EXERCISE: Extract the lines of the material below, beginning with the first and ending with the line that holds "COL = S.collection". Skip every picture.

EXCERPTED DATA:
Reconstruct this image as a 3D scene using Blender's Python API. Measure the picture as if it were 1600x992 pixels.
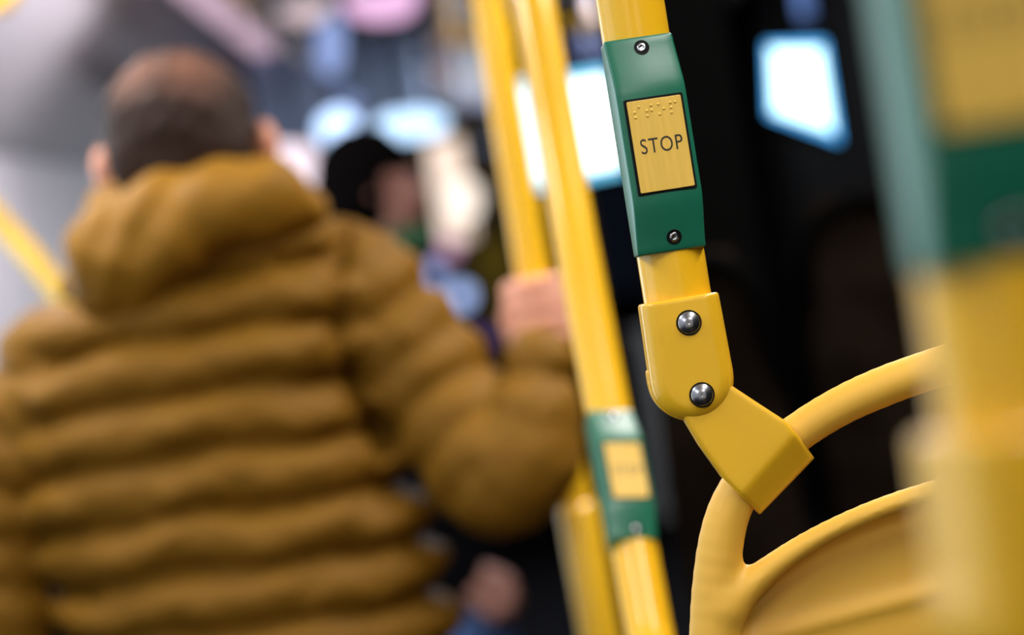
import bpy, bmesh, math, random
import numpy as np
from mathutils import Vector, Matrix

random.seed(4)
S = bpy.context.scene
for o in list(bpy.data.objects):
    bpy.data.objects.remove(o, do_unlink=True)
COL = S.collection

# ------------------------------------------------------------------ camera
CAM = Vector((0, 0, 1.55))
FPX = 1600 * 85 / 36.0
PITCH, YAW, ROLL = math.radians(-2.1), math.radians(0.2), math.radians(9.35)
FW = Vector((math.sin(YAW) * math.cos(PITCH), math.cos(YAW) * math.cos(PITCH), math.sin(PITCH)))
_R0 = FW.cross(Vector((0, 0, 1))).normalized()
_U0 = _R0.cross(FW).normalized()
CR = _R0 * math.cos(ROLL) - _U0 * math.sin(ROLL)
CU = _U0 * math.cos(ROLL) + _R0 * math.sin(ROLL)
camd = bpy.data.cameras.new('camera')
cam = bpy.data.objects.new('camera', camd)
COL.objects.link(cam)
M = Matrix((CR, CU, -FW)).transposed().to_4x4()
M.translation = CAM
cam.matrix_world = M
camd.sensor_width = 36
camd.lens = 85
camd.clip_start = 0.05
camd.clip_end = 200
camd.dof.use_dof = True
camd.dof.focus_distance = 1.212
camd.dof.aperture_fstop = 4.0
camd.dof.aperture_blades = 0
S.camera = cam

# ------------------------------------------------------------------ world, exposure
S.view_settings.view_transform = 'Standard'
S.view_settings.look = 'None'
S.view_settings.exposure = -0.22
S.view_settings.gamma = 1.0
S.view_settings.use_curve_mapping = False
S.cycles.use_denoising = True
S.cycles.max_bounces = 8
S.cycles.sample_clamp_indirect = 6
S.cycles.caustics_reflective = False
S.cycles.caustics_refractive = False
W = bpy.data.worlds.new('night')
S.world = W
W.use_nodes = True
W.node_tree.nodes['Background'].inputs[0].default_value = (0.05, 0.07, 0.13, 1)
W.node_tree.nodes['Background'].inputs[1].default_value = 0.06


def area(name, loc, target, sx, sy, power, col=(1, 1, 1)):
    l = bpy.data.lights.new(name, 'AREA')
    l.shape = 'RECTANGLE'
    l.size, l.size_y, l.energy, l.color = sx, sy, power, col
    o = bpy.data.objects.new(name, l)
    COL.objects.link(o)
    d = Vector(target) - Vector(loc)
    o.location = loc
    o.rotation_euler = d.to_track_quat('-Z', 'Y').to_euler()
    return o


# the ceiling lamps of the bus: (x, y, width, length, power, colour)
CEIL_Z = 2.42
LAMPS = [(-0.74, -1.0, 0.16, 1.1, 12, (0.90, 0.95, 1.0)),
         (-0.74, 0.7, 0.16, 1.1, 14, (0.90, 0.95, 1.0)),
         (-0.74, 2.4, 0.16, 1.1, 22, (1.0, 0.95, 0.90)),
         (-0.74, 4.1, 0.16, 1.1, 15, (1.0, 0.93, 0.95)),
         (-0.74, 5.8, 0.10, 1.2, 16, (1.0, 0.90, 0.96)),
         (-0.74, 7.5, 0.10, 1.5, 11, (1.0, 0.84, 0.96)),
         (-0.74, 9.2, 0.10, 1.5, 11, (1.0, 0.84, 0.96)),
         (-0.74, 10.9, 0.10, 1.5, 11, (1.0, 0.84, 0.96)),
         (0.62, -1.0, 0.16, 1.1, 15, (1.0, 0.95, 0.90)),
         (0.62, 0.7, 0.16, 1.1, 18, (1.0, 0.95, 0.90)),
         (0.62, 2.4, 0.16, 1.1, 34, (1.0, 0.95, 0.90)),
         (0.62, 4.1, 0.16, 1.1, 14, (0.92, 0.95, 1.0)),
         (0.62, 5.8, 0.16, 1.1, 32, (0.92, 0.95, 1.0)),
         (0.62, 7.5, 0.16, 1.1, 46, (0.88, 0.93, 1.0)),
         (0.62, 9.2, 0.16, 1.0, 46, (0.88, 0.93, 1.0))]
for i, (lx, ly, lw, ll, lp, lc) in enumerate(LAMPS):
    if ly > 6.5 + (lx > 0) * 4: continue              # the front of the bus is dimmed for the driver
    l = area('ceiling_lamp_light', (lx, ly, CEIL_Z - 0.09), (lx, ly, 0), lw, ll, lp, lc)
    l.rotation_euler = (0, 0, 0)
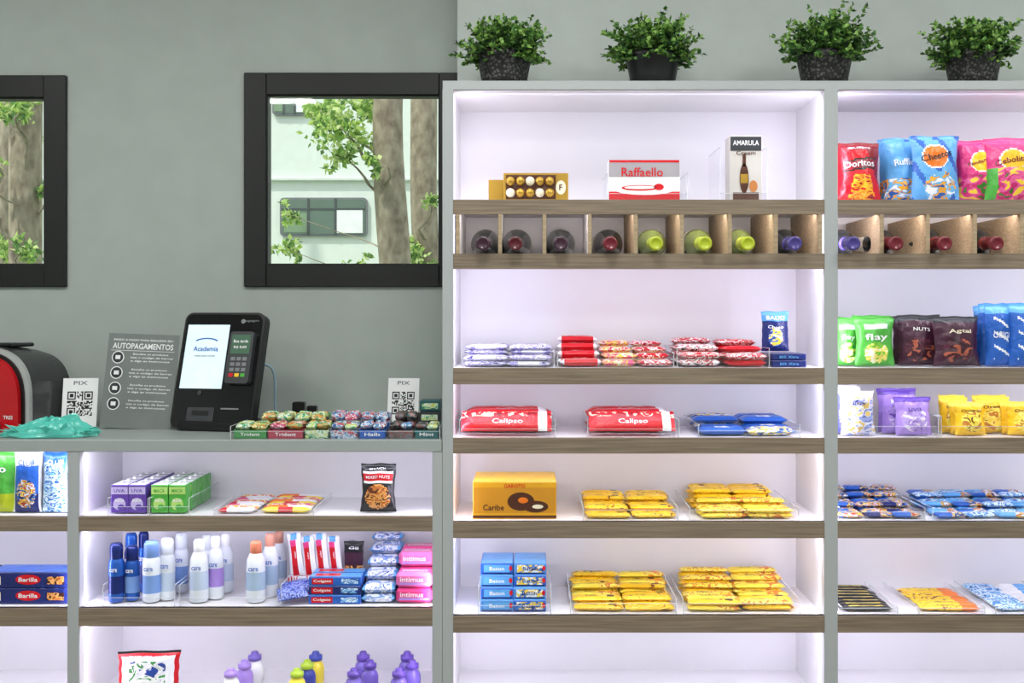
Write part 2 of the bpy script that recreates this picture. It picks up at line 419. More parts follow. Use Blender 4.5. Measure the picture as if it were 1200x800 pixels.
def area(name, loc, sx, sy, W, col, direction):
    l = bpy.data.lights.new(name, 'AREA'); l.shape = 'RECTANGLE'; l.size = sx; l.size_y = sy; l.energy = W; l.color = col
    o = bpy.data.objects.new(name, l); o.location = loc
    o.rotation_euler = Vector(direction).to_track_quat('-Z', 'Y').to_euler(); sc.collection.objects.link(o)
LED = (.84, .83, 1.0)
LV = (.86, .80, 1.0)
LK = .70
tops = [ZT0 - .002] + [a - .018 for a, c in SH[:-1]]
bots = [a for a, c in SH]
for x0, x1 in BX:
    cx = (x0 + x1) / 2
    for i, (t, bt) in enumerate(zip(tops, bots)):
        h = t - bt
        k = (.78, 2.2, 1, 1.05, 1, 1, 1)[i]
        area('led_strip', (cx, .022, t - .006), x1 - x0 - .02, .01, LK * k * (.35 + 3.4 * h), LED if i != 1 else (1, .90, .86), (0, .6, -.8))
    for sx, xx in ((1, x0 + .006), (-1, x1 - .006)):
        area('led_strip_vertical', (xx, .02, 1.25), .01, 1.42, LK * 2.2, LV, (sx * .75, .66, 0))
for x0, x1 in LX:
    cx = (x0 + x1) / 2
    for t, bt in ((1.13, .978), (.96, .764), (.746, .53)):
        area('led_strip', (cx, .022, t - .006), x1 - x0 - .02, .01, LK * (.35 + 3.4 * (t - bt)), LED, (0, .6, -.8))
    for sx, xx in ((1, x0 + .006), (-1, x1 - .006)):
        area('led_strip_vertical', (xx, .02, .84), .01, .56, LK * .8, LV, (sx * .75, .66, 0))
for x in (-1.6, 0, 1.5):
    for y in (-1.0, -3.0):
        bb = B('ceiling_lamp_panel'); bb.bx(x - .31, x + .31, y - .31, y + .31, 2.77, 2.8, WHITE, .003); bb.build()
        area('ceiling_lamp', (x, y, 2.765), .56, .56, 18.5, (.98, 1, .96), (0, 0, -1))

# ------------------------------------------------------------ helper product pieces
def solid(m): return lambda u, v: m
def tray(x0, x1, y0, y1, z, hf=.03, hs=.03):
    t = B('acrylic_tray'); k = .002; z = z + .0004
    for xx in (x0, x1 - k):
        t.bx(xx, xx + k, y0, y1, z, z + hs, ACR); t.bx(xx, xx + k, y0, y1, z + hs, z + hs + .001, ACE); t.bx(xx, xx + k, y0 - .0008, y0, z, z + hs, ACE)
    t.bx(x0 + k, x1 - k, y0, y0 + k, z, z + hf, ACR); t.bx(x0 + k, x1 - k, y0, y0 + k, z + hf, z + hf + .001, ACE)
    t.build()
def pile(bb, px0, px1, z, cols, rows, layers, Th, fns, y0=.025, y1=.24, labels=(), jit=3.5, W=None, tilt=0, rowlayers=None):
    xa, xb = X(px0, y0), X(px1, y0); L = (xb - xa) / cols; dW = (y1 - y0) / rows; W = W or dW * .96
    for r in range(rows):
        nl = rowlayers[r] if rowlayers else layers
        for c in range(cols):
            for l in range(nl):
                fn = fns[(c + r * 2 + l) % len(fns)] if isinstance(fns, list) else fns
                M = T((xa + L * (c + .5) + U(-.004, .004), y0 + dW * (r + .5) + U(-.003, .003), z + .003 + l * Th * .93)) @ R(U(-jit, jit), 'Z') @ R(tilt + U(-3, 3), 'X')
                bb.flow(M, L * .98, W, Th, fn, labels, seed=r * 7 + c * 3 + l)
def stand(bb, px0, px1, pyt, z, y, t, fn, labels=(), lean=6, seed=0, yaw=0, fill=1):
    xc = X((px0 + px1) / 2, y); w = (px1 - px0) * S(y); h = (Z(pyt, y) - z)
    for i in range(fill - 1, -1, -1):
        M = T((xc + (U(-.006, .006) if i else 0), y + t * .5 + i * t * .8, z + .003)) @ R(yaw + (U(-6, 6) if i else 0), 'Z') @ R(-lean, 'X')
        bb.bag(M, w, h * (1 if i == 0 else U(.96, 1.04)), t, fn, labels if i == 0 else (), seed + i * 1.3)

# ------------------------------------------------------------ potted plants
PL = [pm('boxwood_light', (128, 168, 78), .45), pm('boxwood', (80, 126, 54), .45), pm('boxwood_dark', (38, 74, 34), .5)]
TWIG = pm('twig', (80, 84, 45), .8)
def potmat():
    m, nt, p, o = newmat('woven_pot'); p.inputs['Roughness'].default_value = .5
    tc = nt.nodes.new('ShaderNodeTexCoord'); v = nt.nodes.new('ShaderNodeTexVoronoi'); v.inputs['Scale'].default_value = 130
    r = nt.nodes.new('ShaderNodeValToRGB'); r.color_ramp.elements[0].position = .2; r.color_ramp.elements[1].position = .5
    r.color_ramp.elements[0].color = lin((86, 84, 80)); r.color_ramp.elements[1].color = lin((16, 16, 16))
    bp = nt.nodes.new('ShaderNodeBump'); bp.inputs['Strength'].default_value = .6; bp.inputs['Distance'].default_value = .002
    nt.links.new(tc.outputs['Object'], v.inputs['Vector']); nt.links.new(v.outputs['Distance'], r.inputs['Fac'])
    nt.links.new(r.outputs['Color'], p.inputs['Base Color']); nt.links.new(v.outputs['Distance'], bp.inputs['Height']); nt.links.new(bp.outputs['Normal'], p.inputs['Normal'])
    return m
POT = potmat(); SOIL = pm('soil', (45, 35, 26), .9)
for k, (px, topy) in enumerate(((591, 22), (765, 16), (966, 14), (1140, 20))):
    y = .03; bb = B('potted_plant'); x = X(px, y + .06); zz = ZT1 + .001; s_ = S(y + .06)
    rt, rb, h = 32 * s_, 26 * s_, 40 * s_
    mt = BLACK if k == 1 else POT
    bb.lathe([(rb * .9, 0), (rb, .003), (rb * 1.05, h * .3), (rt * .97, h * .8), (rt * 1.02, h * .86), (rt * 1.02, h), (rt * .93, h), (rt * .9, h - .012)], mt, T((x, y + .06, zz)), 28)
    bb.lathe([(rt * .9, 0), (.001, .004)], SOIL, T((x, y + .06, zz + h - .014)), 20)
    c = Vector((x, y + .06, zz + h - .008))
    hh = (Z(topy, y + .06) - c.z) * .95
    for t in range(250):
        a = U(0, 2 * math.pi); el = math.radians(random.choice([U(-12, 20), U(8, 50), U(30, 90)]))
        d = Vector((math.cos(a) * math.cos(el), math.sin(a) * math.cos(el), math.sin(el)))
        if d.y > .6: d.y *= .6
        base = c + Vector((U(-1, 1) * rt * .5, U(-1, 1) * rt * .5, 0))
        clump = 1 + .35 * noise.noise(Vector((a * 1.6 + k * 5, el * 3, k * 9)))
        L = U(.6, 1.0) * (hh * .85 * max(0, math.sin(el)) + .084 * math.cos(el)) * clump
        tip = base + d * L + Vector((0, 0, -.006 * math.cos(el)))
        sd = d.orthogonal().normalized() * .0008
        bb.add([base - sd, base + sd, tip + sd * .5, tip - sd * .5], [(0, 1, 2, 3)], TWIG)
        for i in range(8):
            tt = .35 + .65 * i / 7; p = base.lerp(tip, tt)
            for q in range(3):
                dd = d * .5 + rv()
                if dd.z < -.3: dd.z = -.1
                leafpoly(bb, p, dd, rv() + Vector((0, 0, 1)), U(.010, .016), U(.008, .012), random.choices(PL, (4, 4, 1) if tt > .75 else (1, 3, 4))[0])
    bb.build()

# ------------------------------------------------------------ bay 1 top
bb = B('chocolate_gift_box')
y = .07
bb.carton(X(600, y + .06), y + .05, ZA, .115, .03, .062, GOLD)
FM, TM = bb.carton(X(628, y), y, ZA, 76 * S(y), .035, .072, GOLD)
w = 76 * S(y); bb.quad(FM, -.012, .038, w - .036, .058, BROWN, .0002)
for i in range(5):
    for j in range(2):
        bb.sphere((X(628, y) - w / 2 + .017 + i * .0235, y - .002, ZA + .024 + j * .028), .0112, GOLD if (i + j) % 3 else CREAM, 8)
bb.oval(FM, w / 2 - .018, .037, .012, .017, CREAM, .0006); bb.text(FM, w / 2 - .018, .037, 'F', .008, .014, BROWN, .001)
bb.build()
bb = B('praline_box'); FM, TM = bb.carton(X(755, y), y, ZA, 84 * S(y), .05, 50 * S(y), WHITE)
w = 84 * S(y)
bb.quad(FM, 0, .080, w - .002, .034, pm('print_grey', (165, 160, 165)), .0002)
bb.quad(FM, 0, .014, w - .002, .026, RED, .0003)
bb.oval(FM, 0, .036, w * .46, .017, WHITE, .0005); bb.oval(FM, -.01, .036, w * .26, .007, RED, .0007); bb.oval(FM, -.01, .037, w * .22, .004, WHITE, .0008); bb.oval(FM, .035, .038, .012, .008, RED, .0008)
bb.text(FM, -.005, .074, 'Raffaello', .1, .022, RED, .001); bb.quad(FM, 0, .1, w - .004, .006, RED, .0004)
bb.build()
tray(X(711, .06), X(806, .06), .055, .2, ZA, .02, .07)
bb = B('liqueur_gift_box'); FM, TM = bb.carton(X(874, y), y, ZA, 38 * S(y), .06, 79 * S(y), pm('box_taupe', (200, 195, 188)))
h = 79 * S(y); w = 38 * S(y)
bb.quad(FM, 0, h - .02, w - .004, .034, DGREY, .0002); bb.text(FM, 0, h - .018, 'AMARULA', w * .8, .012, WHITE, .0008)
bb.oval(FM, -.004, h * .36, .011, .036, BROWN, .0004); bb.quad(FM, -.004, h * .36 + .044, .008, .03, BROWN, .0004); bb.quad(FM, -.004, h * .36, .018, .022, GOLD, .0006); bb.quad(FM, 0, .016, w * .8, .018, BROWN, .0004)
bb.oval(FM, .018, .04, .010, .014, pm('amber', (190, 120, 60)), .0007); bb.text(FM, 0, h * .74, 'Cream', w * .6, .009, BROWN, .0008)
bb.build()
tray(X(843, .05), X(899, .05), .05, .2, ZA, .02, .13)

# ------------------------------------------------------------ wine bottles
DG = pm('bottle_glass_dark', (16, 20, 20), .08); LG = pm('bottle_glass_green', (96, 108, 56), .1)
def capm(n, c): return pm(n, c, .25)
cR = capm('capsule_wine', (112, 26, 40)); cP = capm('capsule_plum', (62, 32, 50)); cV = capm('capsule_violet', (72, 62, 135)); cD = capm('capsule_maroon', (84, 20, 32))
caps = [(566, cP), (604, cD), (657, cP), (715, cR), (768, LIME), (825, LIME), (875, LIME), (930, cV),
        (998, cV), (1048, cR), (1105, cR), (1165, cR), (1222, cD), (1276, cP), (1330, LIME)]
LABEL = pm('wine_label', (225, 220, 205), .6)
for px, cm in caps:
    bb = B('wine_bottle'); gl = LG if cm is LIME else DG
    x = X(px, -.02) ; x2 = x + .006
    r = .036
    rc = .0165
    prof = [(.001, .004), (r * .7, .0), (r, .006), (r, .05), (r, .15), (r, .175), (r * .9, .195), (r * .62, .215), (.0165, .228), (.0155, .245), (.0150, .28), (rc, .282), (rc, .296), (rc * .9, .299), (rc * .66, .2995), (rc * .62, .2985), (.001, .2983)]
    mats = [gl, gl, gl, LABEL, gl, gl, gl, gl, cm, cm, cm, cm, cm, cm, cm, cm]
    a = Vector((x2, .262, ZB + r + .001)); t = Vector((x, -.034, ZB + .0215))
    q = (t - a).to_track_quat('Z', 'X').to_matrix().to_4x4()
    bb.lathe(prof, mats, T(a) @ q, 28)
    bb.build()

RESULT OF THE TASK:
Reconstruct this image as a 3D scene using Blender's Python API. Measure the picture as if it were 1600x992 pixels.
import bpy, bmesh, math, random
import numpy as np
from mathutils import Vector, Matrix

random.seed(4)
S = bpy.context.scene
for o in list(bpy.data.objects):
    bpy.data.objects.remove(o, do_unlink=True)
COL = S.collection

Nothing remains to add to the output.